The bill would also remove Section 117(d) of the tax code, which provides a tuition reduction for the children of college staff. Gurek explained that each college has a different way of providing this reduction. 

“If your child goes to Mount Holyoke, then you’ll receive a tuition waiver. But, if you’re a staff member at Amherst College, they give something like $10,000 to the child no matter where they go to college. And this would be a tax-free benefit, so the money would go directly to the school and it would never come into your control and therefore you’re not taxed. So this [new tax bill] would add a tax to that money you have little to no control over,” said Gurek. 

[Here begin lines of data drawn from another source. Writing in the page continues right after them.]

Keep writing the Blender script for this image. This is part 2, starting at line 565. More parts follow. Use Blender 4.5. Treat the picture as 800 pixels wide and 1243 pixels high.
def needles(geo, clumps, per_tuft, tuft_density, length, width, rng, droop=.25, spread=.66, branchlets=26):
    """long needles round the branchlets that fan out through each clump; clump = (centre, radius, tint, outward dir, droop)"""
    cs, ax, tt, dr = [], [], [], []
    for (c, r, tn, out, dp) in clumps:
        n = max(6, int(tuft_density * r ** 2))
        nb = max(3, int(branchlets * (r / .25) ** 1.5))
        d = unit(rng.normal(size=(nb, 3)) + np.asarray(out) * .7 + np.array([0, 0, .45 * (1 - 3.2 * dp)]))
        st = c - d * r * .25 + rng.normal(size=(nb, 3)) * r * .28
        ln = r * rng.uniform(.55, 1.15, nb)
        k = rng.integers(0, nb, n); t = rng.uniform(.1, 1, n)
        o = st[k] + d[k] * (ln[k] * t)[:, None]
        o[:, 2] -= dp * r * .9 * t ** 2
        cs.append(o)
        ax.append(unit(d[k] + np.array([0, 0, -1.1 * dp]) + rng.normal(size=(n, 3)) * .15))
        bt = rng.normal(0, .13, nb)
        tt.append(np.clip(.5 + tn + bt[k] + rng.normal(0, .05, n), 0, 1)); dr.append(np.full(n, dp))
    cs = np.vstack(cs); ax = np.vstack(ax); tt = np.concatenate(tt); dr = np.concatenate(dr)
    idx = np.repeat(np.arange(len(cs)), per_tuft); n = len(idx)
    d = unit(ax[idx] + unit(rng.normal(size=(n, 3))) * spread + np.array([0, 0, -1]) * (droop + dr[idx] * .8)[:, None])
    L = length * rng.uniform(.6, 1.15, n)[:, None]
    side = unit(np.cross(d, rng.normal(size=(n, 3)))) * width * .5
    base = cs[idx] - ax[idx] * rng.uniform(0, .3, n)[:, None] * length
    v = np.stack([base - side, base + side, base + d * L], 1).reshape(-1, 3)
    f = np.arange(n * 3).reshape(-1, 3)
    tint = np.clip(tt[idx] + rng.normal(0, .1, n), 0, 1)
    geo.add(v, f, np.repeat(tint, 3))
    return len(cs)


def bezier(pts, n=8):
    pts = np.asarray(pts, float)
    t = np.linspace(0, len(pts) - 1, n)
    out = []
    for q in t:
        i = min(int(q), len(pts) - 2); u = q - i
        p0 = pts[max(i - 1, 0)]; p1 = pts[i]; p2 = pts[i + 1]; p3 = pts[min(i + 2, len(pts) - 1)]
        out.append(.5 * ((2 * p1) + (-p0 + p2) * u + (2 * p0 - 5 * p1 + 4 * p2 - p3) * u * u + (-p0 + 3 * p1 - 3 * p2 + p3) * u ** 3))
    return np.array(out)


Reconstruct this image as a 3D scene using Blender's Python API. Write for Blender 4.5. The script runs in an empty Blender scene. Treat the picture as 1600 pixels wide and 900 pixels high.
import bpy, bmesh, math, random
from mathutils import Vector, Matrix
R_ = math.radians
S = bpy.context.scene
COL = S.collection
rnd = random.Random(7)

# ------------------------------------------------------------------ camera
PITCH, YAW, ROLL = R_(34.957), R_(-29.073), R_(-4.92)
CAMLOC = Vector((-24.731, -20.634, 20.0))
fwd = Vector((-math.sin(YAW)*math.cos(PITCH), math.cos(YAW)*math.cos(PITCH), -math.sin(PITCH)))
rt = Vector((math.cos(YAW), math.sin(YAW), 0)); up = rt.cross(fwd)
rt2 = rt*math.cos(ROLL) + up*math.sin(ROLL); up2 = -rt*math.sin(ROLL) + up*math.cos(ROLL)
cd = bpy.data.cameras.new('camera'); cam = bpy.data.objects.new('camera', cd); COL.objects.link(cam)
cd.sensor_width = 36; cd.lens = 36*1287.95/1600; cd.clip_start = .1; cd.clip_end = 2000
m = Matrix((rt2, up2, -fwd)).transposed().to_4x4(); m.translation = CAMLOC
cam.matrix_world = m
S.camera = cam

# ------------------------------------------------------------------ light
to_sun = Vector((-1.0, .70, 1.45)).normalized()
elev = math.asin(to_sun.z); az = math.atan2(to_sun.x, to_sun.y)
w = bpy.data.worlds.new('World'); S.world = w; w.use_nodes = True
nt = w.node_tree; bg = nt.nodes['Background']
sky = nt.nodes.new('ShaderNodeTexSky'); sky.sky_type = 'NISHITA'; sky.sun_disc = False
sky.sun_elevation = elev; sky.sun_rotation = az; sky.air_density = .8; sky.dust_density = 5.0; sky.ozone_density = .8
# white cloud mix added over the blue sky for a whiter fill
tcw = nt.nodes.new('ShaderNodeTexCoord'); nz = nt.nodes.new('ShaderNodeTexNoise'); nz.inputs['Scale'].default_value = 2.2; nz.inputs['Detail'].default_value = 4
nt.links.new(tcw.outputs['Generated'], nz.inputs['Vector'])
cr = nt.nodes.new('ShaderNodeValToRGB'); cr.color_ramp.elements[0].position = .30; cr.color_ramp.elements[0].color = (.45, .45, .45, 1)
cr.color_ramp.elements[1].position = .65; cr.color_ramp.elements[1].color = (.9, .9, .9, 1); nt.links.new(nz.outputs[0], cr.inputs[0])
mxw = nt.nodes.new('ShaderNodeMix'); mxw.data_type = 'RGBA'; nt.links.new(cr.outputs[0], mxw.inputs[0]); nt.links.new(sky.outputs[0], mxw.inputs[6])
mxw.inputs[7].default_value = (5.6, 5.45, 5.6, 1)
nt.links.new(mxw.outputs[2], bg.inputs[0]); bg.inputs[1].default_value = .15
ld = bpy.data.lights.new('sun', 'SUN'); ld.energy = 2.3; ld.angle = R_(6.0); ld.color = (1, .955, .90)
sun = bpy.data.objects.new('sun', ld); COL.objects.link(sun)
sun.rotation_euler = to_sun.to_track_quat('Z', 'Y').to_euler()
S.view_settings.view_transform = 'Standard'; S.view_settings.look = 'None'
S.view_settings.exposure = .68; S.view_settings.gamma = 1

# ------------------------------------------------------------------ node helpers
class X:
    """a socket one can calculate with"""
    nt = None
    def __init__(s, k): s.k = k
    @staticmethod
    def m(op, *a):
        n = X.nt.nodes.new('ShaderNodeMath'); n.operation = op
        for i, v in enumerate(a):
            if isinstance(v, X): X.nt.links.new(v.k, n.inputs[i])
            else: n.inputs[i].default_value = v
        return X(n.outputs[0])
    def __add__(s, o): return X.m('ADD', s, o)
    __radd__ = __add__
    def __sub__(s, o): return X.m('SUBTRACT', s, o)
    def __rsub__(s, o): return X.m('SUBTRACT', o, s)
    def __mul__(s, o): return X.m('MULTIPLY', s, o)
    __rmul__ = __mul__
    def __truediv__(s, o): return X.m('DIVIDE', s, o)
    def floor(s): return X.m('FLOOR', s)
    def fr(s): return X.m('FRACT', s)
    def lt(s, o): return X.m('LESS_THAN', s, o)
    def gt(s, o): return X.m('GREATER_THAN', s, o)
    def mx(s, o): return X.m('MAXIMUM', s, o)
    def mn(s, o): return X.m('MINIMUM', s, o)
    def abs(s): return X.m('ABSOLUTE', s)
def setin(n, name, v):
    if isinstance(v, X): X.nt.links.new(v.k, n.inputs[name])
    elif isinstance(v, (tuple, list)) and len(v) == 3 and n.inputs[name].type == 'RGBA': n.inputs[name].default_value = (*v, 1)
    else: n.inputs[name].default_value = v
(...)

“I believe the administration of Mount Holyoke needs to do more to speak out against this injustice," said Mathilda Scott, president of the Mount Holyoke College Democrats. “So far President Stephens has only written one very polite letter to Congressman Neal, who was already opposed to the tax bill. Mount Holyoke takes pride that 80 percent of our students continue on to graduate or professional schools so Mount Holyoke should be more outspoken in protecting current and future Mount Holyoke alumnus."

Gurek recommended that concerned students call the offices of their elected officials and express their concerns. “I think that’s how these representatives get their jobs — by hopefully representing the interests of their constituents. So, letting them know what you think about it [the tax bill] is a good way to help,” said Gurek.